OBJECTIVE: Print each line exactly as it is given.

MATERIAL PROVIDED:
## BEGIN

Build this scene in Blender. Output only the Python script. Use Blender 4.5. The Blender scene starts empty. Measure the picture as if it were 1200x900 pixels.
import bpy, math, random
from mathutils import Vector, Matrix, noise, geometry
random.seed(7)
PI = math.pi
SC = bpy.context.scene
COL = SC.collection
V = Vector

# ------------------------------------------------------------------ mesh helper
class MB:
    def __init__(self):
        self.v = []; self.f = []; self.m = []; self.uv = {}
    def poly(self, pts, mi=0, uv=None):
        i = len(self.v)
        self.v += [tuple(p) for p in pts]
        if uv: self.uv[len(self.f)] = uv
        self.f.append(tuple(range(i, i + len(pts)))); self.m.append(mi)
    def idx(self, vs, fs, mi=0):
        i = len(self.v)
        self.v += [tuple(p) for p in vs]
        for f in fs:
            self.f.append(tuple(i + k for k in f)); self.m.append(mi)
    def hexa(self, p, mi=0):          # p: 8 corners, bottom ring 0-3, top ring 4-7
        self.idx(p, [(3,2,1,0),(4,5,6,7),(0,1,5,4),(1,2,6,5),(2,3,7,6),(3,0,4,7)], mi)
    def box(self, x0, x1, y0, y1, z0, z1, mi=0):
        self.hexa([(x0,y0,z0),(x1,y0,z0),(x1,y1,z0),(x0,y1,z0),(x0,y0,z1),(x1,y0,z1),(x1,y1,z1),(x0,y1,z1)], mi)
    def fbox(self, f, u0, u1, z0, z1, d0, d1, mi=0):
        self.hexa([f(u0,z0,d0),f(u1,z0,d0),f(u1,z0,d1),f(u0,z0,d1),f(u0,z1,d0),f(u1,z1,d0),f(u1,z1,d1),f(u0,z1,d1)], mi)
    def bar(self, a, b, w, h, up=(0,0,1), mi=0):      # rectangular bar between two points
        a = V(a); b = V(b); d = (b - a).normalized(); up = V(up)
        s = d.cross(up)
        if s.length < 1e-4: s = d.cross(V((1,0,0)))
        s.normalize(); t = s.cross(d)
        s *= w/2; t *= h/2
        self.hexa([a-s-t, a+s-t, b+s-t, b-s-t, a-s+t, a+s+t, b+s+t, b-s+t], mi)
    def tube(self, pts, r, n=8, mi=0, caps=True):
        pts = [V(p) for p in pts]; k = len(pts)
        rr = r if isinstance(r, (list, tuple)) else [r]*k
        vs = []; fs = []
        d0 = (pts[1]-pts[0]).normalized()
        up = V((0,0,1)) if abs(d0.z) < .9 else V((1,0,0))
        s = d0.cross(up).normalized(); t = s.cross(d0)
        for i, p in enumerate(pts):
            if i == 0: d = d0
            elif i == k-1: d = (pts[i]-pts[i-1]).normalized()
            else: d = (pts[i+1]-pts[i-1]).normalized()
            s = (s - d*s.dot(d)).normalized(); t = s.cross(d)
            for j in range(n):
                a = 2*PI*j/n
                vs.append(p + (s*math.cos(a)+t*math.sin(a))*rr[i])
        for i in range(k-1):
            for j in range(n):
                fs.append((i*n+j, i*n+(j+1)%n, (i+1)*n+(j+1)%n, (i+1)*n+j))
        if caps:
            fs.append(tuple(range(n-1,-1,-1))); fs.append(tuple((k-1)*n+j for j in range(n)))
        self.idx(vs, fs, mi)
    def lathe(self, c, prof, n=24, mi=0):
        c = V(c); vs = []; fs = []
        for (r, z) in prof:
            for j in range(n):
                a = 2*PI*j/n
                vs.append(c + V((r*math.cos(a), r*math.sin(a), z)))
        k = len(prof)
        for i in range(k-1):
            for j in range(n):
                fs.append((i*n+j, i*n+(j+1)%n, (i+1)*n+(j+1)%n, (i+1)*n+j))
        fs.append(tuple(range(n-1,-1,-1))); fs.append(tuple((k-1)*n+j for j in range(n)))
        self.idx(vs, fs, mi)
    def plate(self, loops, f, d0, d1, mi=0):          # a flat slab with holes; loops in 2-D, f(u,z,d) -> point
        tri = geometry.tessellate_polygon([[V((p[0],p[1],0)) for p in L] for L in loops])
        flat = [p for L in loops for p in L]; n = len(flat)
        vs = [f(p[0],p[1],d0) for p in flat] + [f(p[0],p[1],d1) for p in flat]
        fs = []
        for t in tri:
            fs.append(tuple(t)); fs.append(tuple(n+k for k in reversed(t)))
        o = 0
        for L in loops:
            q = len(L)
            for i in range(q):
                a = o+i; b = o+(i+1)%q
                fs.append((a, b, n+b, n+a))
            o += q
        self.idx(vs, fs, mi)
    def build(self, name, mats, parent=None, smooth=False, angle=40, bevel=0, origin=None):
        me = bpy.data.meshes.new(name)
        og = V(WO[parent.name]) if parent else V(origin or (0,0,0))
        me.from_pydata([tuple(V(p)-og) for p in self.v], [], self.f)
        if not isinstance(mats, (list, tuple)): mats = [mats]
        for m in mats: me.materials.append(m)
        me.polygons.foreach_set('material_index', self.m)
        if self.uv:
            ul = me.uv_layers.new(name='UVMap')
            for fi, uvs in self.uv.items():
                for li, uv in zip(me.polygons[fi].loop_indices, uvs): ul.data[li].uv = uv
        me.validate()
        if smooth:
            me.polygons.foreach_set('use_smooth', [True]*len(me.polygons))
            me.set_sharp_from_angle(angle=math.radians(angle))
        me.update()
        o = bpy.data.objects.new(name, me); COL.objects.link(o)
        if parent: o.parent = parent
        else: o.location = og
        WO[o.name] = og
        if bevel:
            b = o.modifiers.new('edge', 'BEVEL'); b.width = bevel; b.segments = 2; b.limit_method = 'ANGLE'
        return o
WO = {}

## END

EXERCISE OUTPUT:
Build this scene in Blender. Output only the Python script. Use Blender 4.5. The Blender scene starts empty. Measure the picture as if it were 1200x900 pixels.
import bpy, math, random
from mathutils import Vector, Matrix, noise, geometry
random.seed(7)
PI = math.pi
SC = bpy.context.scene
COL = SC.collection
V = Vector

# ------------------------------------------------------------------ mesh helper
class MB:
    def __init__(self):
        self.v = []; self.f = []; self.m = []; self.uv = {}
    def poly(self, pts, mi=0, uv=None):
        i = len(self.v)
        self.v += [tuple(p) for p in pts]
        if uv: self.uv[len(self.f)] = uv
        self.f.append(tuple(range(i, i + len(pts)))); self.m.append(mi)
    def idx(self, vs, fs, mi=0):
        i = len(self.v)
        self.v += [tuple(p) for p in vs]
        for f in fs:
            self.f.append(tuple(i + k for k in f)); self.m.append(mi)
    def hexa(self, p, mi=0):          # p: 8 corners, bottom ring 0-3, top ring 4-7
        self.idx(p, [(3,2,1,0),(4,5,6,7),(0,1,5,4),(1,2,6,5),(2,3,7,6),(3,0,4,7)], mi)
    def box(self, x0, x1, y0, y1, z0, z1, mi=0):
        self.hexa([(x0,y0,z0),(x1,y0,z0),(x1,y1,z0),(x0,y1,z0),(x0,y0,z1),(x1,y0,z1),(x1,y1,z1),(x0,y1,z1)], mi)
    def fbox(self, f, u0, u1, z0, z1, d0, d1, mi=0):
        self.hexa([f(u0,z0,d0),f(u1,z0,d0),f(u1,z0,d1),f(u0,z0,d1),f(u0,z1,d0),f(u1,z1,d0),f(u1,z1,d1),f(u0,z1,d1)], mi)
    def bar(self, a, b, w, h, up=(0,0,1), mi=0):      # rectangular bar between two points
        a = V(a); b = V(b); d = (b - a).normalized(); up = V(up)
        s = d.cross(up)
        if s.length < 1e-4: s = d.cross(V((1,0,0)))
        s.normalize(); t = s.cross(d)
        s *= w/2; t *= h/2
        self.hexa([a-s-t, a+s-t, b+s-t, b-s-t, a-s+t, a+s+t, b+s+t, b-s+t], mi)
    def tube(self, pts, r, n=8, mi=0, caps=True):
        pts = [V(p) for p in pts]; k = len(pts)
        rr = r if isinstance(r, (list, tuple)) else [r]*k
        vs = []; fs = []
        d0 = (pts[1]-pts[0]).normalized()
        up = V((0,0,1)) if abs(d0.z) < .9 else V((1,0,0))
        s = d0.cross(up).normalized(); t = s.cross(d0)
        for i, p in enumerate(pts):
            if i == 0: d = d0
            elif i == k-1: d = (pts[i]-pts[i-1]).normalized()
            else: d = (pts[i+1]-pts[i-1]).normalized()
            s = (s - d*s.dot(d)).normalized(); t = s.cross(d)
            for j in range(n):
                a = 2*PI*j/n
                vs.append(p + (s*math.cos(a)+t*math.sin(a))*rr[i])
        for i in range(k-1):
            for j in range(n):
                fs.append((i*n+j, i*n+(j+1)%n, (i+1)*n+(j+1)%n, (i+1)*n+j))
        if caps:
            fs.append(tuple(range(n-1,-1,-1))); fs.append(tuple((k-1)*n+j for j in range(n)))
        self.idx(vs, fs, mi)
    def lathe(self, c, prof, n=24, mi=0):
        c = V(c); vs = []; fs = []
        for (r, z) in prof:
            for j in range(n):
                a = 2*PI*j/n
                vs.append(c + V((r*math.cos(a), r*math.sin(a), z)))
        k = len(prof)
        for i in range(k-1):
            for j in range(n):
                fs.append((i*n+j, i*n+(j+1)%n, (i+1)*n+(j+1)%n, (i+1)*n+j))
        fs.append(tuple(range(n-1,-1,-1))); fs.append(tuple((k-1)*n+j for j in range(n)))
        self.idx(vs, fs, mi)
    def plate(self, loops, f, d0, d1, mi=0):          # a flat slab with holes; loops in 2-D, f(u,z,d) -> point
        tri = geometry.tessellate_polygon([[V((p[0],p[1],0)) for p in L] for L in loops])
        flat = [p for L in loops for p in L]; n = len(flat)
        vs = [f(p[0],p[1],d0) for p in flat] + [f(p[0],p[1],d1) for p in flat]
        fs = []
        for t in tri:
            fs.append(tuple(t)); fs.append(tuple(n+k for k in reversed(t)))
        o = 0
        for L in loops:
            q = len(L)
            for i in range(q):
                a = o+i; b = o+(i+1)%q
                fs.append((a, b, n+b, n+a))
            o += q
        self.idx(vs, fs, mi)
    def build(self, name, mats, parent=None, smooth=False, angle=40, bevel=0, origin=None):
        me = bpy.data.meshes.new(name)
        og = V(WO[parent.name]) if parent else V(origin or (0,0,0))
        me.from_pydata([tuple(V(p)-og) for p in self.v], [], self.f)
        if not isinstance(mats, (list, tuple)): mats = [mats]
        for m in mats: me.materials.append(m)
        me.polygons.foreach_set('material_index', self.m)
        if self.uv:
            ul = me.uv_layers.new(name='UVMap')
            for fi, uvs in self.uv.items():
                for li, uv in zip(me.polygons[fi].loop_indices, uvs): ul.data[li].uv = uv
        me.validate()
        if smooth:
            me.polygons.foreach_set('use_smooth', [True]*len(me.polygons))
            me.set_sharp_from_angle(angle=math.radians(angle))
        me.update()
        o = bpy.data.objects.new(name, me); COL.objects.link(o)
        if parent: o.parent = parent
        else: o.location = og
        WO[o.name] = og
        if bevel:
            b = o.modifiers.new('edge', 'BEVEL'); b.width = bevel; b.segments = 2; b.limit_method = 'ANGLE'
        return o
WO = {}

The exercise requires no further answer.